Towards quantifying (meta-)stability of multi-principal element alloys: From configurational entropy to characteristic temperatures

Understanding and hence predicting the stability and metastability of multi-principal-element alloys (MPEAs) is crucial for their design and applications, but it remains a complex and time-consuming task. Descriptors based on the configurational entropy alone are often insufficient in determining the relative stability of MPEA solid solutions, since they predict, against experimental evidence, that alloys containing a large number of elements will be eventually stable. Here we introduce two characteristic temperatures, derived from the temperature dependence of the configurational entropy, which effectively act as (meta-)stability indicators. These can be further combined in a dimensionless quantity, $T_{\mathrm{d0}}$, which enables us to rank alloys according to their compositional and structural (meta-)stability across a broad composition range.

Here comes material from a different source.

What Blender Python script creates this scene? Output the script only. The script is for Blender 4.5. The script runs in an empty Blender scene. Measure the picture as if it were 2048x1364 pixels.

In particular, we are able to map equiatomic and non-equiatomic alloys, and even regions covered by conventional alloys. Our proposed descriptors are validated against a large body of experimental results and compared to other (meta-)stability descriptors. Furthermore, they allow us to revise the alloys classification scheme into high-entropy, medium-entropy and low-entropy. Our work sheds new light into the thermodynamic origin of alloying metastability, it provides a potential tool to correlate metastability thermodynamics and kinetics, and ultimately may help in alloys design and discovery.